Who would love a series about endless, callous deception by Soviet spies in 1980s Washington? The critics and a small audience. The plot points are all heart-scalding betrayals. There's nothing uplifting about The Americans, but it stubbornly clings to its pessimism and as the series nears its end it paints an even bleaker picture of political orthodoxies. The Soviet spies played by Keri Russell and Matthew Rhys are the most heartbreakingly real couple on TV.


Terrible trends and disasters

Marvel adaptations: Too many series arrived from the Marvel comic-book universe. Legion (FX) was good, Jessica Jones (Netflix) is captivating, and returning, but Inhumans on ABC and Iron Fist on Netflix are just insultingly, lazily bad.

Half-baked Canadian drama: Literally, some Canadian dramas are done on half the recipe or undercooked or insolently derivative.
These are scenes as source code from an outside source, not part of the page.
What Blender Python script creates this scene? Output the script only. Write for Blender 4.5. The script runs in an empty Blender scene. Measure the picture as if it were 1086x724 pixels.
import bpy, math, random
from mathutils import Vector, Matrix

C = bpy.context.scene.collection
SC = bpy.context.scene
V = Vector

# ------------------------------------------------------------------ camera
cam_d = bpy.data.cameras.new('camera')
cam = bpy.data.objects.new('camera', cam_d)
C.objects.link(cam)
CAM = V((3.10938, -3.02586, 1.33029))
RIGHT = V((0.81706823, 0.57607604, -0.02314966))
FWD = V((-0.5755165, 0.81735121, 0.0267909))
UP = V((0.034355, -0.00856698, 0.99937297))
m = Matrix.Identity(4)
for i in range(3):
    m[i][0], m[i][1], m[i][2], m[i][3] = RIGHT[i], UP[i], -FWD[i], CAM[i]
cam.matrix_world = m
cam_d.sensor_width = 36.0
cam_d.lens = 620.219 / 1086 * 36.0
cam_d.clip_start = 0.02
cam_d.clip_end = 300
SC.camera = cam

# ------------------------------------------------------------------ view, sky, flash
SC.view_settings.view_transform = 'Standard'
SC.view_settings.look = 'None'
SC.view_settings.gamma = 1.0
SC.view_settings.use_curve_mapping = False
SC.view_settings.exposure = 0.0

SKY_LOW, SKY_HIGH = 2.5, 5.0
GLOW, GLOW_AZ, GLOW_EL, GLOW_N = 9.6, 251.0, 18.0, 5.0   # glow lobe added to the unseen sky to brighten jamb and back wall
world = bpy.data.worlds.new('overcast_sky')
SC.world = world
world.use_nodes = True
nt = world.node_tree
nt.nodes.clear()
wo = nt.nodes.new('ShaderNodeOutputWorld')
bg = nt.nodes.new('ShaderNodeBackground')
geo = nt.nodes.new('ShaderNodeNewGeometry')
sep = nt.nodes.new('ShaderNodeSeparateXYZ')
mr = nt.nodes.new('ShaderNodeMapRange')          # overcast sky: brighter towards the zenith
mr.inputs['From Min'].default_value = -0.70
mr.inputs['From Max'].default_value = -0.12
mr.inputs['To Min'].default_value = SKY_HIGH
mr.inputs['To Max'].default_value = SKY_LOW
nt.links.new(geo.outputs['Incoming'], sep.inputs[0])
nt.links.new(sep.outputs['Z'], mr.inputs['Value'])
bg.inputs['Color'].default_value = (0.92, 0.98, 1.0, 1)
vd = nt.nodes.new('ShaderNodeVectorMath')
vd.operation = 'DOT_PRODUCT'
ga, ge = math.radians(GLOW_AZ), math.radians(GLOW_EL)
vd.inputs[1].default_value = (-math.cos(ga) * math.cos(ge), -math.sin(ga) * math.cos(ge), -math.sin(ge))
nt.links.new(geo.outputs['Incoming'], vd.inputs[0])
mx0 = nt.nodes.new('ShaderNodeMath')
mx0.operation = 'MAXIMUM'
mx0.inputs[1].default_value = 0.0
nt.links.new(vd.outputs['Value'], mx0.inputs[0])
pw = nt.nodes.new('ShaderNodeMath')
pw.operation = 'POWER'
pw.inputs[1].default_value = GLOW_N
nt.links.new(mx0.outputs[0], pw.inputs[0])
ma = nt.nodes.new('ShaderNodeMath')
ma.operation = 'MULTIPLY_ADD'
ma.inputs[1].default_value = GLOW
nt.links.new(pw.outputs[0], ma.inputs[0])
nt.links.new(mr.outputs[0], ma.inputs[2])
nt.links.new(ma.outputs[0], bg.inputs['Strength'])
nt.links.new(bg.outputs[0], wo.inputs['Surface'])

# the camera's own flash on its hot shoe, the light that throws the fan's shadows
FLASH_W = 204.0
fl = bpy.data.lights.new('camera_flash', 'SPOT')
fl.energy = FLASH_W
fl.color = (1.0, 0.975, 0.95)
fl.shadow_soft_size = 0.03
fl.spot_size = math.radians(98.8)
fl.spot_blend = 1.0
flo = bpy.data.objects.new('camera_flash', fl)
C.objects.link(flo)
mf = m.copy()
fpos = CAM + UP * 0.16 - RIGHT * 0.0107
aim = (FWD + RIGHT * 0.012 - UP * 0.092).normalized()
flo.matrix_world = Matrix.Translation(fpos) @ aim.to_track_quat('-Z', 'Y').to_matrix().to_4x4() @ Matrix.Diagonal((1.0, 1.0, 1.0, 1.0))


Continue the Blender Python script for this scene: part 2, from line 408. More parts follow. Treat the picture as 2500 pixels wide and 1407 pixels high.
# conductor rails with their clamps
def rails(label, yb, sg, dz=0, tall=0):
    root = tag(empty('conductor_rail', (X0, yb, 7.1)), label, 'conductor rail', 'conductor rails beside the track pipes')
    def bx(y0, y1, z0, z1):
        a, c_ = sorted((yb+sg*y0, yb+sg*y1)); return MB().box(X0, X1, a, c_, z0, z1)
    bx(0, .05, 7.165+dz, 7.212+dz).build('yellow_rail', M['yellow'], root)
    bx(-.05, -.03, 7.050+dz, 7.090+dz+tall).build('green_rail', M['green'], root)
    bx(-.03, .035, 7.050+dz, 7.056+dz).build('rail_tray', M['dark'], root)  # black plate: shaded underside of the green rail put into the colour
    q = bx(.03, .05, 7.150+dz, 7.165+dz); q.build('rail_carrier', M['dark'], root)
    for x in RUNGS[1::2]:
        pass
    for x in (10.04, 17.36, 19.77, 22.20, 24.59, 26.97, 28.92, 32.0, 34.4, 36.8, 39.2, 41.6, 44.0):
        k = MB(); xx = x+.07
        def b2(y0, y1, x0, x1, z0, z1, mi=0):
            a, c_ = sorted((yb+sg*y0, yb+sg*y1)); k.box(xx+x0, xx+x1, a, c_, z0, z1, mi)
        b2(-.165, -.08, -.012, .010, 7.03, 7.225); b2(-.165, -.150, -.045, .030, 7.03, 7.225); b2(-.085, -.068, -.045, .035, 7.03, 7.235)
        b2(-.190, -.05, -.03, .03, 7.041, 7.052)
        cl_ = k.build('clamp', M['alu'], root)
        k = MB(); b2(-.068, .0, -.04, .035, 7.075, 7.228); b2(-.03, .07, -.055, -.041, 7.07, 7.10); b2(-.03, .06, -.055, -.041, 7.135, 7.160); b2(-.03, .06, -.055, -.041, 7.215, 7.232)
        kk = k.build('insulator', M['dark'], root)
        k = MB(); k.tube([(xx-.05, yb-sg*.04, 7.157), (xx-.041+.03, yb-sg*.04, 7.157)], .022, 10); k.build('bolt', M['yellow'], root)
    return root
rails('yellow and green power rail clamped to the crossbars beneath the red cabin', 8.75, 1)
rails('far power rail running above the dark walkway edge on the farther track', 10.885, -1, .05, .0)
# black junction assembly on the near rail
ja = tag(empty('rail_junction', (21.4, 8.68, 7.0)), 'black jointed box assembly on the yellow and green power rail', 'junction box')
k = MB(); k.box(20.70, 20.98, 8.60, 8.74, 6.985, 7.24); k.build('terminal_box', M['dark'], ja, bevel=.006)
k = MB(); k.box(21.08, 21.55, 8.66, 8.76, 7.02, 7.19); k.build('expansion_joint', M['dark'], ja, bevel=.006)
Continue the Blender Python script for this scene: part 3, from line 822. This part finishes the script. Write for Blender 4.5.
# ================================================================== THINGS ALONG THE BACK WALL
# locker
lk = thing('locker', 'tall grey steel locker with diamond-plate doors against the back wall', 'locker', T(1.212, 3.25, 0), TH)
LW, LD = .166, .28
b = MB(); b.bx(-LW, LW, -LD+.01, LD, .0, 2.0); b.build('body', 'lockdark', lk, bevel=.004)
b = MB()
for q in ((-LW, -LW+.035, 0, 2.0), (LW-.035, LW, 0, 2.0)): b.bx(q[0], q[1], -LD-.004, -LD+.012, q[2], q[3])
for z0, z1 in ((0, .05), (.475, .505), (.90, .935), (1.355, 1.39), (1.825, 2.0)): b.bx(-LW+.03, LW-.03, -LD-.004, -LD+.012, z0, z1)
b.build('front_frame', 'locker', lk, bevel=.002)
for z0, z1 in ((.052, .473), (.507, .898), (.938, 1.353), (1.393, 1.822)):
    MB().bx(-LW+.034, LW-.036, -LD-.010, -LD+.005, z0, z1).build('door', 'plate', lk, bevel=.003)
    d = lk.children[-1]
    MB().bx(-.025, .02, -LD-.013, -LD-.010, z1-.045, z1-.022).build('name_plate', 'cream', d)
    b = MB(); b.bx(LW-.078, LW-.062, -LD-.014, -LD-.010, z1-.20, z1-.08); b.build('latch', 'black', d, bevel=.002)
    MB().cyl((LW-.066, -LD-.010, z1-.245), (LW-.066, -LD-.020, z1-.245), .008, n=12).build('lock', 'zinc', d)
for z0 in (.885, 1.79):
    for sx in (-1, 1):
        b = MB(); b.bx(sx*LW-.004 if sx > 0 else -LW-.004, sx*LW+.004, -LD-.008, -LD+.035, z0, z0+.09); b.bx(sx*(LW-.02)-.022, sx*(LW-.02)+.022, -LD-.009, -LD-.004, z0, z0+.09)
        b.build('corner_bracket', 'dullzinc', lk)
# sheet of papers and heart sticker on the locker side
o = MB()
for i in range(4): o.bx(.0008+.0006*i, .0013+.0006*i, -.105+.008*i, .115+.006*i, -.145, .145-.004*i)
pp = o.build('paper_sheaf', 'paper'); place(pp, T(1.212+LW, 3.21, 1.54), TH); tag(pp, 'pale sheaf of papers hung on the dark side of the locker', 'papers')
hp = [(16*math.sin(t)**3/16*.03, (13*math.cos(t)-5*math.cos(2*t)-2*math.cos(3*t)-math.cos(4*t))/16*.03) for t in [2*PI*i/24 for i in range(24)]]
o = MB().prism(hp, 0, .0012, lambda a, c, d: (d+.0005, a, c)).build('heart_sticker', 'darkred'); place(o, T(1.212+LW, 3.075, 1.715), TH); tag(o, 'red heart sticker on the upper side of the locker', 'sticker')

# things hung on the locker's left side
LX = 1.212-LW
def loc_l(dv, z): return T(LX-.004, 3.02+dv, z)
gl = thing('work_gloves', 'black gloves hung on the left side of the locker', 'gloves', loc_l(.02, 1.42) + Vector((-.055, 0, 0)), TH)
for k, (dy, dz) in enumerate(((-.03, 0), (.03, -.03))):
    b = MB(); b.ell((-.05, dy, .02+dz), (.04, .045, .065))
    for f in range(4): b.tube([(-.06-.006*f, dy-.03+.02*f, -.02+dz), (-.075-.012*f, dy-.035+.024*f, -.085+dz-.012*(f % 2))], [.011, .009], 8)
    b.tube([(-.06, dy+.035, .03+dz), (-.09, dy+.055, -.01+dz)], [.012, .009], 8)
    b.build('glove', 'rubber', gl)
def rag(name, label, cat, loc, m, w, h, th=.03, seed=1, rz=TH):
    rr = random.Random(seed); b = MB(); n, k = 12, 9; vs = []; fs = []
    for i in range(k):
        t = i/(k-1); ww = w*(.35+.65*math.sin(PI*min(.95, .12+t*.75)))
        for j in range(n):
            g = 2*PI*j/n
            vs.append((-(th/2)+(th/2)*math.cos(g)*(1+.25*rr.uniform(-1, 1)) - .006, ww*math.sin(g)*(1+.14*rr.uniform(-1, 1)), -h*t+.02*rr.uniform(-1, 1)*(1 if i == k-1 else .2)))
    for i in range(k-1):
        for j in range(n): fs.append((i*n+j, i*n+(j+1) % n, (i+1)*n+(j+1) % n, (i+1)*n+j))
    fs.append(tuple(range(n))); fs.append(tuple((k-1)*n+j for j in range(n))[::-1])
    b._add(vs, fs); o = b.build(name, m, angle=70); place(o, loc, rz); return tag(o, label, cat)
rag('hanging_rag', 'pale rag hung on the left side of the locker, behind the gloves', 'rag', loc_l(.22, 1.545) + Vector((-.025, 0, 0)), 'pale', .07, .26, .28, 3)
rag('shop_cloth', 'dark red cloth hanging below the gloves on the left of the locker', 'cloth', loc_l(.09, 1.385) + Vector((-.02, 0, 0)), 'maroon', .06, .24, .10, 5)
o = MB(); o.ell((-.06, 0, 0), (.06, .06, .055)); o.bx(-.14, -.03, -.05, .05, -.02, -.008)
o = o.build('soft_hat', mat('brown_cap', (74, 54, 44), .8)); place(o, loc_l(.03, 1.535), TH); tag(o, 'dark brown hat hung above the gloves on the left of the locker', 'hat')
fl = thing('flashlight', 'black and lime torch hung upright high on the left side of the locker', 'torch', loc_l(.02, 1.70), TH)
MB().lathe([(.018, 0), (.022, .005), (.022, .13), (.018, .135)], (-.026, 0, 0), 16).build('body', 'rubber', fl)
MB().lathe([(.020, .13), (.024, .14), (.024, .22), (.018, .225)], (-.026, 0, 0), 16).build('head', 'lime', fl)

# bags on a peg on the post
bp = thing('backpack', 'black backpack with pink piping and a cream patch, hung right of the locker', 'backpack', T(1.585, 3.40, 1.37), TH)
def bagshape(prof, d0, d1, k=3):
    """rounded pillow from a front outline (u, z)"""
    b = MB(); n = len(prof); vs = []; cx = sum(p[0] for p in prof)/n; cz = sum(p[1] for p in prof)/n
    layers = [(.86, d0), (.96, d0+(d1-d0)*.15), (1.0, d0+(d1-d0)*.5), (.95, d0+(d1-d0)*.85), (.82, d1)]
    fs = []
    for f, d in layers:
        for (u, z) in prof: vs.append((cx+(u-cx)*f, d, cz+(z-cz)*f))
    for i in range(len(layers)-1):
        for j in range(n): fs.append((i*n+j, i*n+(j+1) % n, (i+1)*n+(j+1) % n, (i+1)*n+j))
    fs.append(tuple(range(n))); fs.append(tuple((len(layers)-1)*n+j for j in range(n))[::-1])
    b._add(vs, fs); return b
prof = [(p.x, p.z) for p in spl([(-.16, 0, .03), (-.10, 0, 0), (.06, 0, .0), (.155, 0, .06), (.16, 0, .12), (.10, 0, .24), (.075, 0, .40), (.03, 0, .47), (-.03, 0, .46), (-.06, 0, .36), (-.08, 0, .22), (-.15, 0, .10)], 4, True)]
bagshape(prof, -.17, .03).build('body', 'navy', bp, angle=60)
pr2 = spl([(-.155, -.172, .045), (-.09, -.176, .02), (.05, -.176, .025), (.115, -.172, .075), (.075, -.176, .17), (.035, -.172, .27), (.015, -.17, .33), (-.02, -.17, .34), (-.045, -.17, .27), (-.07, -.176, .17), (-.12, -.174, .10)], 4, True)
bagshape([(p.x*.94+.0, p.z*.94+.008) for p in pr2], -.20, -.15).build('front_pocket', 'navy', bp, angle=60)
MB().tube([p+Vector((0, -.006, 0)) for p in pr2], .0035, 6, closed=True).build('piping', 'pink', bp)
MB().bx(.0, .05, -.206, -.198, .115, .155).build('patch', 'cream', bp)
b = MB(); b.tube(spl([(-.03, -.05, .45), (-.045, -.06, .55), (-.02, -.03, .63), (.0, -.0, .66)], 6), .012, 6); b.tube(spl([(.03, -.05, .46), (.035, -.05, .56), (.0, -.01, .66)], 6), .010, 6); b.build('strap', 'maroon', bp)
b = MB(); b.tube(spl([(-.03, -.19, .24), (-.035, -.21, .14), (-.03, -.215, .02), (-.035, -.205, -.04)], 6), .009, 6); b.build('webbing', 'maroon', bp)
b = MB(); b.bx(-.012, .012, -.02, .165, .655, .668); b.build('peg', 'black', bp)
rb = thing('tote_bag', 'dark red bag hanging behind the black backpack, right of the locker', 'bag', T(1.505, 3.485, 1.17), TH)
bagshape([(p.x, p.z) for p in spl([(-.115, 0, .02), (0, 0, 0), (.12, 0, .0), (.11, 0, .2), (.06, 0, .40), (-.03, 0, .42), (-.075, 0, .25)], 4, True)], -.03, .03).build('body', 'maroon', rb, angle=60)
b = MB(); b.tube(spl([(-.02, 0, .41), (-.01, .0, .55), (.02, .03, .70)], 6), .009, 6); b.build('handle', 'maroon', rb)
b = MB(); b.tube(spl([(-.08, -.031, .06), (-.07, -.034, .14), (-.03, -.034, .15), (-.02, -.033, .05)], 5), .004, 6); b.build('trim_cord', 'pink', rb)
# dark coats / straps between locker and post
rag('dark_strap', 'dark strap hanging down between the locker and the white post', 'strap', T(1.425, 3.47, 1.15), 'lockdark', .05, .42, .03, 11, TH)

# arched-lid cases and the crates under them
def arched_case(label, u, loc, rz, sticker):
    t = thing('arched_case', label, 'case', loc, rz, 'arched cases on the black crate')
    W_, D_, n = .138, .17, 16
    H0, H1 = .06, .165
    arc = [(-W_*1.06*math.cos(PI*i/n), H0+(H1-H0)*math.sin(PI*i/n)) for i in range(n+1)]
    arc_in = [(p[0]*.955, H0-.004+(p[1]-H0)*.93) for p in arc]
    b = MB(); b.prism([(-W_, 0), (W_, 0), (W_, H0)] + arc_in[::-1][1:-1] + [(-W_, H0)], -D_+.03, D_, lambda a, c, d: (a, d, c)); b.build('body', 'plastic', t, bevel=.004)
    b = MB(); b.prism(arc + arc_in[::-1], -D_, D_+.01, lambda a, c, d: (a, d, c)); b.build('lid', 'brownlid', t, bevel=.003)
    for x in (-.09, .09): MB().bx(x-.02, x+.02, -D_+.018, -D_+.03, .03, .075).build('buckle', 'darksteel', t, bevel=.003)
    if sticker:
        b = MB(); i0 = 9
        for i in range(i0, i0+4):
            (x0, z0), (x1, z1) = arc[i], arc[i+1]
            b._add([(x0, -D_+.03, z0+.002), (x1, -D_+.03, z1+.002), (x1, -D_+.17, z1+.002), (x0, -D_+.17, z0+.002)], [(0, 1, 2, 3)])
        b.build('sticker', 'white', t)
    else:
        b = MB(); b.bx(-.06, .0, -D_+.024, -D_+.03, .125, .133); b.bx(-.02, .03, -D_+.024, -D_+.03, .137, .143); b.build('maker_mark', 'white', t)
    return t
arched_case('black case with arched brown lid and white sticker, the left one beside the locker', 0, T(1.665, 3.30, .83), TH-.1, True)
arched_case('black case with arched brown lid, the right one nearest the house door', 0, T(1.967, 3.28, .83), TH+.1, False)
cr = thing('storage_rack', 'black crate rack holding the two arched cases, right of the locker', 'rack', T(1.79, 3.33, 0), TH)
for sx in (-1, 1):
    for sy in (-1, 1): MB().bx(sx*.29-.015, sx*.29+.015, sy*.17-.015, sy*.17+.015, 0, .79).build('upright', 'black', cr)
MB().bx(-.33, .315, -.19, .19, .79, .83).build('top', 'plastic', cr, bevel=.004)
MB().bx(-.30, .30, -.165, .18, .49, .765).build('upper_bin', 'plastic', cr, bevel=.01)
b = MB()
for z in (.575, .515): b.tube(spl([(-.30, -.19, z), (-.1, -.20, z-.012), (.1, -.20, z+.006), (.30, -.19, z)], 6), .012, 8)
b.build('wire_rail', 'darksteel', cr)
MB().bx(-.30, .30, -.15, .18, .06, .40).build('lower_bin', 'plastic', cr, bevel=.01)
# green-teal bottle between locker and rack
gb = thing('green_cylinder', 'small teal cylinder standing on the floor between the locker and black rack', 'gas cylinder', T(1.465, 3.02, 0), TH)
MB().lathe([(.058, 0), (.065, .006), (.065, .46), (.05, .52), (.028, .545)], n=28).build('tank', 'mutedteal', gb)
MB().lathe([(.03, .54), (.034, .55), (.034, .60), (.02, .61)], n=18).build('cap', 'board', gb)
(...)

CBC's Bellevue started strong and then quickly wasted away to hopeless hokum, to the point where a person shouted at it, "Yes, I, too, have seen True Detective!" The Disappearance on CTV began as weirdly innocuous and stilted, then soared for two hours and returned to being eye-rollingly bland and ordinary.

Canada's 150th-birthday specials: CBC's Canada: The Story of Us managed to insult regions, groups and intelligence, all in some pathetic urge to tell us an official version of who and what we are. Another CBC effort, We Are Canada, was the epitome of very, very tedious TV. Allegedly about "passionate change-makers," it had no passion and presented no discernible notion of change – a series as dull as its awful title.